> [Data extract]
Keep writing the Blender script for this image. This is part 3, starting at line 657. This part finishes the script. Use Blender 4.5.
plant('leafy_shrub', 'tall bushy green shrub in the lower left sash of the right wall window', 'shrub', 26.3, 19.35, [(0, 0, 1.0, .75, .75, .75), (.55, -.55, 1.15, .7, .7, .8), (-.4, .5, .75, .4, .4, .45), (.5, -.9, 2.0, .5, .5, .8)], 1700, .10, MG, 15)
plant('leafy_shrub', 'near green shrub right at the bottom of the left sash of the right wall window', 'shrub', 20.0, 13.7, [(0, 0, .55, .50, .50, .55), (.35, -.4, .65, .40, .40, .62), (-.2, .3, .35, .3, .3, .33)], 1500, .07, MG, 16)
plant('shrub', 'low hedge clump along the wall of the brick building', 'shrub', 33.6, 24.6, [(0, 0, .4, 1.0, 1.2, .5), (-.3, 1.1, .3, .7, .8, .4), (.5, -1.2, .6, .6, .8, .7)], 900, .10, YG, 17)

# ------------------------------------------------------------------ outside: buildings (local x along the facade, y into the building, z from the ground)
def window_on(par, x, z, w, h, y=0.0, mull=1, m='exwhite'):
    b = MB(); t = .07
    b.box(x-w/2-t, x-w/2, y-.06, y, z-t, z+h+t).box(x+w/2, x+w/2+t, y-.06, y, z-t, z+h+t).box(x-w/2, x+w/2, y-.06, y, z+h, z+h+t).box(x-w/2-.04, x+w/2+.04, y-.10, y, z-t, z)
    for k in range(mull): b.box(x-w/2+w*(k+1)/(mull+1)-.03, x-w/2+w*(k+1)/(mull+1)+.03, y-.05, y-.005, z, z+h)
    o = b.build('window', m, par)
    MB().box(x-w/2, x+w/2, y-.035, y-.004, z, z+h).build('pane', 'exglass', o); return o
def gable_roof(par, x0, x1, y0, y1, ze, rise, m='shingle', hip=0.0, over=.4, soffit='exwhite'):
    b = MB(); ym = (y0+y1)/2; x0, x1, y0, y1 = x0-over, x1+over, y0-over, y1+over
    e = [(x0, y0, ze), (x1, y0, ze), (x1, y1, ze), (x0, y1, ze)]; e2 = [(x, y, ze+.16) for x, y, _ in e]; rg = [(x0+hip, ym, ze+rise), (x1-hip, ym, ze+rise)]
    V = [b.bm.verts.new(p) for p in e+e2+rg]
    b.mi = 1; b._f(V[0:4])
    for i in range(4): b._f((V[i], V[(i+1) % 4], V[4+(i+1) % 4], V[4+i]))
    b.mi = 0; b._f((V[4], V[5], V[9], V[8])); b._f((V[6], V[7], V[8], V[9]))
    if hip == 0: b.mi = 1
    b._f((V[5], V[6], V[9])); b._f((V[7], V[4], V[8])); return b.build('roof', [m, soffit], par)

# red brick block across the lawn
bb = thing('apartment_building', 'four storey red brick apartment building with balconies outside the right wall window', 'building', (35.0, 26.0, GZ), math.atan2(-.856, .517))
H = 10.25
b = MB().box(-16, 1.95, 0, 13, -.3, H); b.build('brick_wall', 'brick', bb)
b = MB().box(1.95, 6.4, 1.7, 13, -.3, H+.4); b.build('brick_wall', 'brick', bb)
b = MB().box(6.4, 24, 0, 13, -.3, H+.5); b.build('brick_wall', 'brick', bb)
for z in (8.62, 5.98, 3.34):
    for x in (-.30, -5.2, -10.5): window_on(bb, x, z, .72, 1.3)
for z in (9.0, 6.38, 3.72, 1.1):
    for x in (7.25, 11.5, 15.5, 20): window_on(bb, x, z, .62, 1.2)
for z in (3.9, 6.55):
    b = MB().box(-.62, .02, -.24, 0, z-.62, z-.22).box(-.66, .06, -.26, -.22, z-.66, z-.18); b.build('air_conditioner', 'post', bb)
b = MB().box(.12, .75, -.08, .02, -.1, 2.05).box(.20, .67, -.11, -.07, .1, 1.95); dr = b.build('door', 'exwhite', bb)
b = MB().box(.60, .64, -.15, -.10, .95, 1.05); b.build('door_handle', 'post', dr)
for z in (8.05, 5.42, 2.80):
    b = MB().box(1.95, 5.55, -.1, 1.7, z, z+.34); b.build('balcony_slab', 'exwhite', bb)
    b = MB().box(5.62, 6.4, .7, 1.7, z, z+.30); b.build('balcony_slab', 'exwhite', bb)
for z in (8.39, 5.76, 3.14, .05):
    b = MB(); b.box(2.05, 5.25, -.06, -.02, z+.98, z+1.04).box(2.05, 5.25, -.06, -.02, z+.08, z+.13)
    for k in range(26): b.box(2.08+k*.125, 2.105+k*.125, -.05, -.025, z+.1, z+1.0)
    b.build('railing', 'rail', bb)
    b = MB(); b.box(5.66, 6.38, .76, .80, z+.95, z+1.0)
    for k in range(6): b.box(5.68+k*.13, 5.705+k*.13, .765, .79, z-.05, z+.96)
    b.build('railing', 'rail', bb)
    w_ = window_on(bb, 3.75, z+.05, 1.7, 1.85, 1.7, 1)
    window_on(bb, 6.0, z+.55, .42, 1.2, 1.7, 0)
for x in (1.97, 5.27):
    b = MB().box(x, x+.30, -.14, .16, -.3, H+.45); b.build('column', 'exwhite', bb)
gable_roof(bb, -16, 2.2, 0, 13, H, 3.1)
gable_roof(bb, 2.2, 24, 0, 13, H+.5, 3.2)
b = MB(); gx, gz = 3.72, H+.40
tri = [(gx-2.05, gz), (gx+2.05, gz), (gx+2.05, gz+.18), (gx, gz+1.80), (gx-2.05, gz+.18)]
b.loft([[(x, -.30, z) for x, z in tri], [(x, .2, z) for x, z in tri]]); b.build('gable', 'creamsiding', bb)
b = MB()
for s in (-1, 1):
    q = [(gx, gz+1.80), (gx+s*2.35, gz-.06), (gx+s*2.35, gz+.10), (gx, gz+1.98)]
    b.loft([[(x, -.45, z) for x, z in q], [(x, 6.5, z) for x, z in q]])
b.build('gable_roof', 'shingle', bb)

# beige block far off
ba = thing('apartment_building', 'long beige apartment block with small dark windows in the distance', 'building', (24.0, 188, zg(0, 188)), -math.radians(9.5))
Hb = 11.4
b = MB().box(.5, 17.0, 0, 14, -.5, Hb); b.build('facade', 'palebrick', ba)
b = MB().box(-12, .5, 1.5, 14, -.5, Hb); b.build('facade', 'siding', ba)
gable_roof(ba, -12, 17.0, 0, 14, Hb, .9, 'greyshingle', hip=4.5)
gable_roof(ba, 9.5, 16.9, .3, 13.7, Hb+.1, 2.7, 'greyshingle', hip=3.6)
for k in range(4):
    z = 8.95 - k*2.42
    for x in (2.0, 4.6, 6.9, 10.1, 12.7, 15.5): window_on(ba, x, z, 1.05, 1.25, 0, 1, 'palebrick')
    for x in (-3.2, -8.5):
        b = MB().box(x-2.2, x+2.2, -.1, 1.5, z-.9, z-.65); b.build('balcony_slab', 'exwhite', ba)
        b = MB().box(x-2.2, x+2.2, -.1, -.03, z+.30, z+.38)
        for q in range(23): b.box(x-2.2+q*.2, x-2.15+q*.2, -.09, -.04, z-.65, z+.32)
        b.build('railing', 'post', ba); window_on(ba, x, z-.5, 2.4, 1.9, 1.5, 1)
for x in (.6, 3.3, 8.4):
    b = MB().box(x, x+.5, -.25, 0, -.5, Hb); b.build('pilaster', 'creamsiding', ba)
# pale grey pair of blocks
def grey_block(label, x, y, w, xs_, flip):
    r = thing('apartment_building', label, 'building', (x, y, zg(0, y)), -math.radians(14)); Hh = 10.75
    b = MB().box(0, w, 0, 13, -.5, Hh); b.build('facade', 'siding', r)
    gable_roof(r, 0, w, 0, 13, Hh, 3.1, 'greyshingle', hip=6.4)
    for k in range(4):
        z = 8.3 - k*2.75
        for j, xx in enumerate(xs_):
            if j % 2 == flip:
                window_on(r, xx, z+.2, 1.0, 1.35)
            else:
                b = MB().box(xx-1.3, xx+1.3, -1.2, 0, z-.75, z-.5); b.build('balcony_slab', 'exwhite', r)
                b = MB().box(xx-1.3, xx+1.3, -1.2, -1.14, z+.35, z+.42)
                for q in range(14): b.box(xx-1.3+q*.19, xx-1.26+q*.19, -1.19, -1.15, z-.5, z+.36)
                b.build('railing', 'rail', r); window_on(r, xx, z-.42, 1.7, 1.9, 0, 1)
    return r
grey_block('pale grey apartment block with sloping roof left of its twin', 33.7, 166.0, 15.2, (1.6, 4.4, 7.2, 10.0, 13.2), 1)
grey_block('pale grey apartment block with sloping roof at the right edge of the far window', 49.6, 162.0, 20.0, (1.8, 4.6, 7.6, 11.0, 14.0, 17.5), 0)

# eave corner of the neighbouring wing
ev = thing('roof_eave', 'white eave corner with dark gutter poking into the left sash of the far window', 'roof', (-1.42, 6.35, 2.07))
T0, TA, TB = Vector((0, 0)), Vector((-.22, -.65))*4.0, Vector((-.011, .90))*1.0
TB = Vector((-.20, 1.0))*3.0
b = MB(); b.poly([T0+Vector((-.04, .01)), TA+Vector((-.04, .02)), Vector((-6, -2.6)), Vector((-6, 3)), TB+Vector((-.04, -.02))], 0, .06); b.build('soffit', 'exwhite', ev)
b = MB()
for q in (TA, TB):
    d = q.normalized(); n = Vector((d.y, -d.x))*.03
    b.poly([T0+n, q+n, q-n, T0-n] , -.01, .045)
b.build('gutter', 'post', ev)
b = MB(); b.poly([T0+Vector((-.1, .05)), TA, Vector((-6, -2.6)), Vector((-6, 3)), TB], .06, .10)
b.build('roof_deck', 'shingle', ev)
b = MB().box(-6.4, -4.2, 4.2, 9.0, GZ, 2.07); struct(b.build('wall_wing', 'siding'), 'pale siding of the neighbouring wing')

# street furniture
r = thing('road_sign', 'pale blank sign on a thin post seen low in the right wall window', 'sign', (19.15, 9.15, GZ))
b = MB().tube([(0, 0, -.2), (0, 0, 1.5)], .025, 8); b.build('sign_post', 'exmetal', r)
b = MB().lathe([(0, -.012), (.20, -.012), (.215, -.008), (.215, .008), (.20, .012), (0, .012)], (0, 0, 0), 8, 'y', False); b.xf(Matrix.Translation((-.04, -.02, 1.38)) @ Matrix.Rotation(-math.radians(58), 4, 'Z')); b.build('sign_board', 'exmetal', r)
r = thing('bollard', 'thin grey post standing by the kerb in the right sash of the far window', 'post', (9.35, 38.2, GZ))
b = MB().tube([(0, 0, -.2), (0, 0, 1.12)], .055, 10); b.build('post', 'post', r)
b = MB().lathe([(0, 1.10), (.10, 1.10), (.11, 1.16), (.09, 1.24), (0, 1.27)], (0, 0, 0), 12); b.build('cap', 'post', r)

> [Aim of the task] Return exactly the lines from the beginning of the data above through the one containing "plant('shrub', 'low hedge", please. Include both end lines and add nothing else.

> [Output of the task]
Keep writing the Blender script for this image. This is part 3, starting at line 657. This part finishes the script. Use Blender 4.5.
plant('leafy_shrub', 'tall bushy green shrub in the lower left sash of the right wall window', 'shrub', 26.3, 19.35, [(0, 0, 1.0, .75, .75, .75), (.55, -.55, 1.15, .7, .7, .8), (-.4, .5, .75, .4, .4, .45), (.5, -.9, 2.0, .5, .5, .8)], 1700, .10, MG, 15)
plant('leafy_shrub', 'near green shrub right at the bottom of the left sash of the right wall window', 'shrub', 20.0, 13.7, [(0, 0, .55, .50, .50, .55), (.35, -.4, .65, .40, .40, .62), (-.2, .3, .35, .3, .3, .33)], 1500, .07, MG, 16)
plant('shrub', 'low hedge clump along the wall of the brick building', 'shrub', 33.6, 24.6, [(0, 0, .4, 1.0, 1.2, .5), (-.3, 1.1, .3, .7, .8, .4), (.5, -1.2, .6, .6, .8, .7)], 900, .10, YG, 17)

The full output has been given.